::: Given information
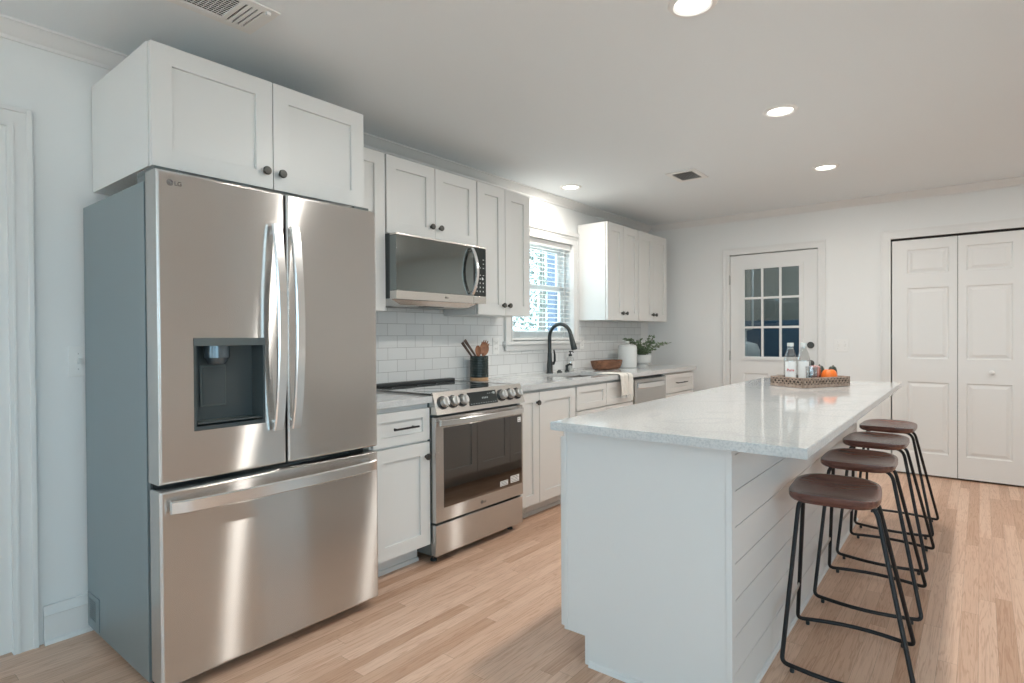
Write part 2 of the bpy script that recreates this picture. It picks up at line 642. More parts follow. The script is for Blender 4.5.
        return o


def thing(name, label, cat, loc, group=None):
    o = bpy.data.objects.new(name, None)
    o.empty_display_size = 0.1
    COL.objects.link(o)
    o.location = loc
    ROOT[o.name] = Vector(loc)
    return tag(o, label, cat, group)


def tag(o, label, cat, group=None):
    o['label'] = label
    o['category'] = cat
    if group:
        o['group'] = group
    return o


def struct(o, label=None, cat=None):
    o['kind'] = 'structure'
    if label:
        o['label'] = label
        o['category'] = cat
    return o


def sthing(name, loc, label, cat):
    o = thing(name, label, cat, loc)
    o['kind'] = 'structure'
    return o


def text(name, body, size, m, parent, loc, ax, ay, extrude=0.0004, align='LEFT', bold=0.0):
    """flat lettering: ax = reading direction, ay = up direction (unit vectors)"""
    cu = bpy.data.curves.new(name, 'FONT')
    cu.body = body
    cu.size = size
    cu.extrude = extrude
    cu.align_x = align
    cu.offset = bold
    tmp = bpy.data.objects.new(name, cu)
    me = bpy.data.meshes.new_from_object(tmp)
    bpy.data.objects.remove(tmp)
    ax, ay = Vector(ax), Vector(ay)
    az = ax.cross(ay)
    R = Matrix((ax, ay, az)).transposed().to_4x4()
    R.translation = Vector(loc) - root_off(parent)
    me.transform(R)
    me.materials.clear()
    me.materials.append(m)
    o = bpy.data.objects.new(name, me)
    COL.objects.link(o)
    o.parent = parent
    return o


def arc(c, r, a0, a1, n, u, w):
    c, u, w = Vector(c), Vector(u), Vector(w)
    return [c + u * r * math.cos(a0 + (a1 - a0) * k / n) + w * r * math.sin(a0 + (a1 - a0) * k / n) for k in range(n + 1)]


def round_path(pts, r, n=6, closed=False):
    pts = [Vector(p) for p in pts]
    out = []
    N_ = len(pts)
    for i, p in enumerate(pts):
        if not closed and i in (0, N_ - 1):
            out.append(p)
            continue
        a, b = pts[i - 1], pts[(i + 1) % N_]
        da, db = (a - p), (b - p)
        ra = min(r, da.length * 0.45, db.length * 0.45)
        s_, e_ = p + da.normalized() * ra, p + db.normalized() * ra
        for k in range(n + 1):
            t = k / n
            out.append(s_ * (1 - t) ** 2 + p * 2 * t * (1 - t) + e_ * t * t)
    return out


def wall_boxes(mb, face, base, thick, a0, a1, b0, b1, holes):
    As = sorted({a0, a1} | {q for h in holes for q in h[:2]})
    Bs = sorted({b0, b1} | {q for h in holes for q in h[2:]})
    for x0, x1 in zip(As, As[1:]):
        for z0, z1 in zip(Bs, Bs[1:]):
            cx, cz = (x0 + x1) / 2, (z0 + z1) / 2
            if any(h[0] < cx < h[1] and h[2] < cz < h[3] for h in holes):
                continue
            mb.fbox(face, base, x0, x1, z0, z1, 0, -thick)


# ------------------------------------------------------------------ setting
CEIL = 2.46
YW = 6.13
XR, YB = 5.5, -2.9
WIN = (3.645, 4.545, 1.19, 2.07)
mb = MB(); mb.box(-0.15, XR + .15, YB - .15, YW + .15, -0.1, 0)
struct(mb.build('floor', MT['floor']), 'light oak strip floor running the length of the kitchen', 'floor')
mb = MB(); mb.box(-0.15, XR + .15, YB - .15, YW + .15, CEIL, CEIL + .1)
struct(mb.build('ceiling', MT['ceil']), 'smooth pale grey ceiling with recessed lights', 'ceiling')
mb = MB(); wall_boxes(mb, '+x', 0, .15, YB, YW, 0, CEIL, [WIN, (-0.33, 0.535, 0, 2.06)])
struct(mb.build('wall_left', MT['wall']), 'pale wall behind the refrigerator, range and sink cabinets', 'wall')
mb = MB(); wall_boxes(mb, '-y', YW, .15, -.15, XR + .15, 0, CEIL, [(0.912, 1.746, 0, 2.056), (2.325, 3.27, 0, 2.07)])
struct(mb.build('wall_far', MT['wall']), 'pale end wall with the glazed door and the closet', 'wall')
RW = [(-2.3, -0.9, 0.75, 2.15), (-0.3, 1.2, 0.75, 2.15)]
mb = MB(); wall_boxes(mb, '-x', XR, .15, YB, YW, 0, CEIL, RW)
struct(mb.build('wall_right', MT['wall']), 'pale side wall of the room opposite the kitchen run', 'wall')
BW = [(0.5, 1.9, 0.8, 2.15), (3.2, 4.8, 0.8, 2.15)]
mb = MB(); wall_boxes(mb, '+y', YB, .15, -.15, XR + .15, 0, CEIL, BW)
struct(mb.build('wall_back', MT['wall']), 'pale back wall behind the viewpoint with two large windows', 'wall')
for k, (y0, y1, z0, z1) in enumerate(RW):
    mb = MB(); mb.ring('-x', XR, (y0 - .08, y1 + .08, z0 - .08, z1 + .08), (y0, y1, z0, z1), -.12, .02)
    mb.fbox('-x', XR, (y0 + y1) / 2 - .025, (y0 + y1) / 2 + .025, z0, z1, -.1, -.06)
    struct(mb.build('window_%d' % (k + 2), MT['trim']))
    portal((XR + .16, (y0 + y1) / 2, (z0 + z1) / 2), (0, math.radians(90), 0), z1 - z0, y1 - y0)
for k, (x0, x1, z0, z1) in enumerate(BW):
    mb = MB(); mb.ring('+y', YB, (x0 - .08, x1 + .08, z0 - .08, z1 + .08), (x0, x1, z0, z1), -.12, .02)
    mb.fbox('+y', YB, (x0 + x1) / 2 - .025, (x0 + x1) / 2 + .025, z0, z1, -.1, -.06)
    struct(mb.build('window_%d' % (k + 4), MT['trim']))
    portal(((x0 + x1) / 2, YB - .16, (z0 + z1) / 2), (math.radians(90), 0, 0), x1 - x0, z1 - z0)
portal((-.17, 4.095, 1.63), (0, math.radians(-90), 0), .88, .9)


def crown(face, base, a0, a1):
    """small stepped crown, profile (out, down)"""
    prof = [(0, 0.062), (0.010, 0.062), (0.014, 0.050), (0.020, 0.046), (0.030, 0.040), (0.044, 0.024), (0.056, 0.014), (0.060, 0.010), (0.070, 0.008), (0.070, 0), (0, 0)]
    mb = MB()
    if face == '+x':
        mb.prism([(base + c, a0, CEIL - d) for c, d in prof], (0, a1 - a0, 0))
    elif face == '-y':
        mb.prism([(a0, base - c, CEIL - d) for c, d in prof], (a1 - a0, 0, 0))
    elif face == '-x':
        mb.prism([(base - c, a0, CEIL - d) for c, d in prof], (0, a1 - a0, 0))
    elif face == '+y':
        mb.prism([(a0, base + c, CEIL - d) for c, d in prof], (a1 - a0, 0, 0))
    return mb


struct(crown('+x', 0, YB, YW).build('trim_1', MT['trim'], smooth=20), 'white crown moulding along the cabinet wall', 'crown moulding')
struct(crown('-y', YW, 0.07, XR).build('trim_2', MT['trim'], smooth=20), 'white crown moulding along the end wall', 'crown moulding')
struct(crown('-x', XR, YB, YW).build('trim_3', MT['trim'], smooth=20))
struct(crown('+y', YB, 0.07, XR - .07).build('trim_4', MT['trim'], smooth=20))


def baseb(mb, face, base, a0, a1):
    prof = [(0, 0), (0.014, 0), (0.014, 0.112), (0.017, 0.116), (0.013, 0.128), (0.008, 0.140), (0.007, 0.152), (0, 0.155)]
    if face == '+x':
        mb.prism([(base + c, a0, z) for c, z in prof], (0, a1 - a0, 0))
        mb.prism([(base + .0141 + c, a0, z) for c, z in ((0, 0), (.013, 0), (.010, .012), (0, .018))], (0, a1 - a0, 0))
    elif face == '-y':
        mb.prism([(a0, base - c, z) for c, z in prof], (a1 - a0, 0, 0))
        mb.prism([(a0, base - .0141 - c, z) for c, z in ((0, 0), (.013, 0), (.010, .012), (0, .018))], (a1 - a0, 0, 0))
    elif face == '-x':
        mb.prism([(base - c, a0, z) for c, z in prof], (0, a1 - a0, 0))
    elif face == '+y':
        mb.prism([(a0, base + c, z) for c, z in prof], (a1 - a0, 0, 0))


mb = MB(); baseb(mb, '+x', 0, 0.63, 1.68); baseb(mb, '+x', 0, YB, -0.41)
struct(mb.build('baseboard_left', MT['trim'], smooth=20), 'white moulded baseboard beside the refrigerator', 'baseboard')
mb = MB(); baseb(mb, '-y', YW, 0.02, 0.84); baseb(mb, '-y', YW, 1.82, 2.245); baseb(mb, '-y', YW, 3.355, XR)
struct(mb.build('baseboard_far', MT['trim'], smooth=20), 'white baseboard along the end wall', 'baseboard')
mb = MB(); baseb(mb, '-x', XR, YB, YW)
struct(mb.build('baseboard_right', MT['trim'], smooth=20))
mb = MB(); baseb(mb, '+y', YB, 0.02, XR - .02)
struct(mb.build('baseboard_back', MT['trim'], smooth=20))


def casing(mb, face, base, a0, a1, b1, w=0.075, b0=0.0):
    """moulded casing round an opening, with a raised outer bead"""
    for (p, q, r, s) in ((a0 - w, a0, b0, b1 + w), (a1, a1 + w, b0, b1 + w), (a0, a1, b1, b1 + w)):
        mb.fbox(face, base, p, q, r, s, 0, .013)
    bw = .018
    mb.fbox(face, base, a0 - w, a0 - w + bw, b0, b1 + w, .013, .019, .002)
    mb.fbox(face, base, a1 + w - bw, a1 + w, b0, b1 + w, .013, .019, .002)
    mb.fbox(face, base, a0 - w + bw, a1 + w - bw, b1 + w - bw, b1 + w, .013, .019, .002)
    mb.fbox(face, base, a0 - .022, a0 - .012, b0, b1 + .012, .013, .016, .001)
    mb.fbox(face, base, a1 + .012, a1 + .022, b0, b1 + .012, .013, .016, .001)


# door at the near left edge
d3 = sthing('door_3', (0, 0.1, 0), 'white door with moulded casing at the near end of the cabinet wall', 'door')
mb = MB(); casing(mb, '+x', 0, -0.33, 0.535, 2.06, .078); mb.build('casing', MT['trim'], d3, smooth=20)
mb = MB(); mb.paneled('+x', -.045, -0.3298, 0.5348, 0.008, 2.0598, .04, [(-.21, .06, 1.1, 1.9), (.15, .42, 1.1, 1.9), (-.21, .06, .22, .92), (.15, .42, .22, .92)])
mb.build('door_slab', MT['trim'], d3, smooth=20)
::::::
Aim of the exercise: Restate the data word for word from its first line through the line with "return tag(o, label, cat, group)", leaving out any picture along the way.

Exercise result:
Write part 2 of the bpy script that recreates this picture. It picks up at line 642. More parts follow. The script is for Blender 4.5.
        return o


def thing(name, label, cat, loc, group=None):
    o = bpy.data.objects.new(name, None)
    o.empty_display_size = 0.1
    COL.objects.link(o)
    o.location = loc
    ROOT[o.name] = Vector(loc)
    return tag(o, label, cat, group)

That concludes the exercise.